-- BEGIN --
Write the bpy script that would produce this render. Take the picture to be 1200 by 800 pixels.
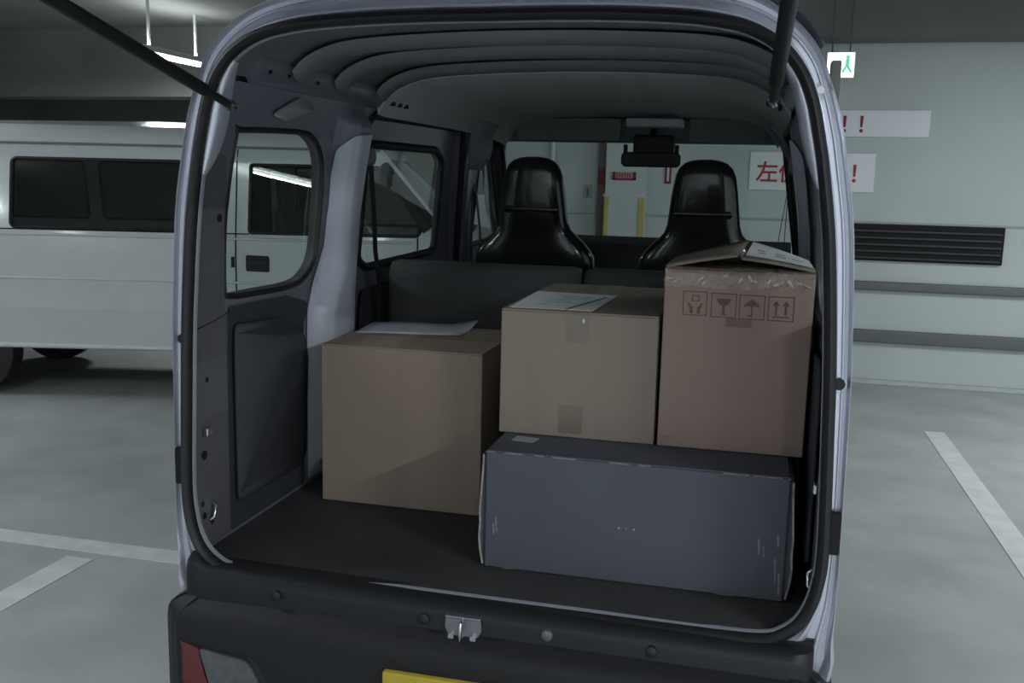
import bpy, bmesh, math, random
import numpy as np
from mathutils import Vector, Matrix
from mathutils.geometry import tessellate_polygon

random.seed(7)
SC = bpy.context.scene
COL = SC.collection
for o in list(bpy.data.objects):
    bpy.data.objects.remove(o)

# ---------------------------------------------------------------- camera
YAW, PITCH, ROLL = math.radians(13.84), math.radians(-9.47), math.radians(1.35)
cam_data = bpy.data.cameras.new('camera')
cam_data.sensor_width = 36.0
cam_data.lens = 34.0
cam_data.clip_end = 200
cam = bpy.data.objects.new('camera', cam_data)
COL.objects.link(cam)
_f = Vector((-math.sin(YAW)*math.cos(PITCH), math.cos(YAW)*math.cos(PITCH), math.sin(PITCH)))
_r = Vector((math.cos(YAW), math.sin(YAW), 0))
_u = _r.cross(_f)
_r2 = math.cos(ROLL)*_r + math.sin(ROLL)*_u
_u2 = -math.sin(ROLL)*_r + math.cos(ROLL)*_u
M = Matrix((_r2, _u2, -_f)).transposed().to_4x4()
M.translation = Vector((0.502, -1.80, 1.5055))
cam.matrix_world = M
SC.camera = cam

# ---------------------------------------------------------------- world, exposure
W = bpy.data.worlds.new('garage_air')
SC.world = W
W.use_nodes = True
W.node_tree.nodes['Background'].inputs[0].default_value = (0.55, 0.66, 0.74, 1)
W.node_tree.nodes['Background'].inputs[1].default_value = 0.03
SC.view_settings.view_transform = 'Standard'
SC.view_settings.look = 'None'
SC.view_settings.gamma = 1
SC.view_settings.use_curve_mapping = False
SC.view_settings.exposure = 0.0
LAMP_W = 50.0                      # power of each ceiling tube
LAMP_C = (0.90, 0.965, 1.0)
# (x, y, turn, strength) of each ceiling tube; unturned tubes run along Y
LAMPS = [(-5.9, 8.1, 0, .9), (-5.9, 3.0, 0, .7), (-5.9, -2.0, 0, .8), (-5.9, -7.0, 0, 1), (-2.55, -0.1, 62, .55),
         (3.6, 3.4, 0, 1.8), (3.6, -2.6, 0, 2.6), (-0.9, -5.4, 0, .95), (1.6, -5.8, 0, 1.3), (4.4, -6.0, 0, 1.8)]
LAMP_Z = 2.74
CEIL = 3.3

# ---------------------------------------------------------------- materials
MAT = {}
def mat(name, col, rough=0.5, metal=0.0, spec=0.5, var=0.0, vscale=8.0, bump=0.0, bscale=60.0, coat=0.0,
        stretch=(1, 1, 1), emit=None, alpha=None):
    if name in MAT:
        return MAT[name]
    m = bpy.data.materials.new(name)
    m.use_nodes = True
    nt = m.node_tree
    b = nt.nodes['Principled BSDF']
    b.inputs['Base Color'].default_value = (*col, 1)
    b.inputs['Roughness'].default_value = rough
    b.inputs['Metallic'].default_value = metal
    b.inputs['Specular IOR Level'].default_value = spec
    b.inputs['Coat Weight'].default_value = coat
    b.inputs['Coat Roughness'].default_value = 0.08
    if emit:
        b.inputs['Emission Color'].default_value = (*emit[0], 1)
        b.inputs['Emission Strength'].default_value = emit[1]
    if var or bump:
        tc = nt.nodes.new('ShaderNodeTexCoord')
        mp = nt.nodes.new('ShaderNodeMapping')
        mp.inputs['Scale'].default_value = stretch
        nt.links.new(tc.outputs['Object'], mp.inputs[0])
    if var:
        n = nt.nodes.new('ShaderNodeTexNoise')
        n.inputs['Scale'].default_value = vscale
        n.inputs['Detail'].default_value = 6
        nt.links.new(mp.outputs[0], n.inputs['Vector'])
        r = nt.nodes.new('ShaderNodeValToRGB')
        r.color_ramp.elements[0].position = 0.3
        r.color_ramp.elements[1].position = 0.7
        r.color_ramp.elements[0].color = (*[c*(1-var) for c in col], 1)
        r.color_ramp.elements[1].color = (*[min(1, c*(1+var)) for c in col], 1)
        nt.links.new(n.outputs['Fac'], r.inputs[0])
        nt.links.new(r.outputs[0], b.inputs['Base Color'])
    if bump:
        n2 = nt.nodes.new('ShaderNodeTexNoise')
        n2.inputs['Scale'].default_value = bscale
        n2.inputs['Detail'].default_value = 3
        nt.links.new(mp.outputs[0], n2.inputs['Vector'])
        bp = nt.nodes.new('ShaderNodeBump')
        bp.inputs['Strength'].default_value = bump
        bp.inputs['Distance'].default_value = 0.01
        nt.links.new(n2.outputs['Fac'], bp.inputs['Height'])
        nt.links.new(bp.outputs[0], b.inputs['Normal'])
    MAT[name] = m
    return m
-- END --
### Problem requirements
Write the listing above out again exactly, dropping each image.

### Full solution
Write the bpy script that would produce this render. Take the picture to be 1200 by 800 pixels.
import bpy, bmesh, math, random
import numpy as np
from mathutils import Vector, Matrix
from mathutils.geometry import tessellate_polygon

random.seed(7)
SC = bpy.context.scene
COL = SC.collection
for o in list(bpy.data.objects):
    bpy.data.objects.remove(o)

# ---------------------------------------------------------------- camera
YAW, PITCH, ROLL = math.radians(13.84), math.radians(-9.47), math.radians(1.35)
cam_data = bpy.data.cameras.new('camera')
cam_data.sensor_width = 36.0
cam_data.lens = 34.0
cam_data.clip_end = 200
cam = bpy.data.objects.new('camera', cam_data)
COL.objects.link(cam)
_f = Vector((-math.sin(YAW)*math.cos(PITCH), math.cos(YAW)*math.cos(PITCH), math.sin(PITCH)))
_r = Vector((math.cos(YAW), math.sin(YAW), 0))
_u = _r.cross(_f)
_r2 = math.cos(ROLL)*_r + math.sin(ROLL)*_u
_u2 = -math.sin(ROLL)*_r + math.cos(ROLL)*_u
M = Matrix((_r2, _u2, -_f)).transposed().to_4x4()
M.translation = Vector((0.502, -1.80, 1.5055))
cam.matrix_world = M
SC.camera = cam

# ---------------------------------------------------------------- world, exposure
W = bpy.data.worlds.new('garage_air')
SC.world = W
W.use_nodes = True
W.node_tree.nodes['Background'].inputs[0].default_value = (0.55, 0.66, 0.74, 1)
W.node_tree.nodes['Background'].inputs[1].default_value = 0.03
SC.view_settings.view_transform = 'Standard'
SC.view_settings.look = 'None'
SC.view_settings.gamma = 1
SC.view_settings.use_curve_mapping = False
SC.view_settings.exposure = 0.0
LAMP_W = 50.0                      # power of each ceiling tube
LAMP_C = (0.90, 0.965, 1.0)
# (x, y, turn, strength) of each ceiling tube; unturned tubes run along Y
LAMPS = [(-5.9, 8.1, 0, .9), (-5.9, 3.0, 0, .7), (-5.9, -2.0, 0, .8), (-5.9, -7.0, 0, 1), (-2.55, -0.1, 62, .55),
         (3.6, 3.4, 0, 1.8), (3.6, -2.6, 0, 2.6), (-0.9, -5.4, 0, .95), (1.6, -5.8, 0, 1.3), (4.4, -6.0, 0, 1.8)]
LAMP_Z = 2.74
CEIL = 3.3

# ---------------------------------------------------------------- materials
MAT = {}
def mat(name, col, rough=0.5, metal=0.0, spec=0.5, var=0.0, vscale=8.0, bump=0.0, bscale=60.0, coat=0.0,
        stretch=(1, 1, 1), emit=None, alpha=None):
    if name in MAT:
        return MAT[name]
    m = bpy.data.materials.new(name)
    m.use_nodes = True
    nt = m.node_tree
    b = nt.nodes['Principled BSDF']
    b.inputs['Base Color'].default_value = (*col, 1)
    b.inputs['Roughness'].default_value = rough
    b.inputs['Metallic'].default_value = metal
    b.inputs['Specular IOR Level'].default_value = spec
    b.inputs['Coat Weight'].default_value = coat
    b.inputs['Coat Roughness'].default_value = 0.08
    if emit:
        b.inputs['Emission Color'].default_value = (*emit[0], 1)
        b.inputs['Emission Strength'].default_value = emit[1]
    if var or bump:
        tc = nt.nodes.new('ShaderNodeTexCoord')
        mp = nt.nodes.new('ShaderNodeMapping')
        mp.inputs['Scale'].default_value = stretch
        nt.links.new(tc.outputs['Object'], mp.inputs[0])
    if var:
        n = nt.nodes.new('ShaderNodeTexNoise')
        n.inputs['Scale'].default_value = vscale
        n.inputs['Detail'].default_value = 6
        nt.links.new(mp.outputs[0], n.inputs['Vector'])
        r = nt.nodes.new('ShaderNodeValToRGB')
        r.color_ramp.elements[0].position = 0.3
        r.color_ramp.elements[1].position = 0.7
        r.color_ramp.elements[0].color = (*[c*(1-var) for c in col], 1)
        r.color_ramp.elements[1].color = (*[min(1, c*(1+var)) for c in col], 1)
        nt.links.new(n.outputs['Fac'], r.inputs[0])
        nt.links.new(r.outputs[0], b.inputs['Base Color'])
    if bump:
        n2 = nt.nodes.new('ShaderNodeTexNoise')
        n2.inputs['Scale'].default_value = bscale
        n2.inputs['Detail'].default_value = 3
        nt.links.new(mp.outputs[0], n2.inputs['Vector'])
        bp = nt.nodes.new('ShaderNodeBump')
        bp.inputs['Strength'].default_value = bump
        bp.inputs['Distance'].default_value = 0.01
        nt.links.new(n2.outputs['Fac'], bp.inputs['Height'])
        nt.links.new(bp.outputs[0], b.inputs['Normal'])
    MAT[name] = m
    return m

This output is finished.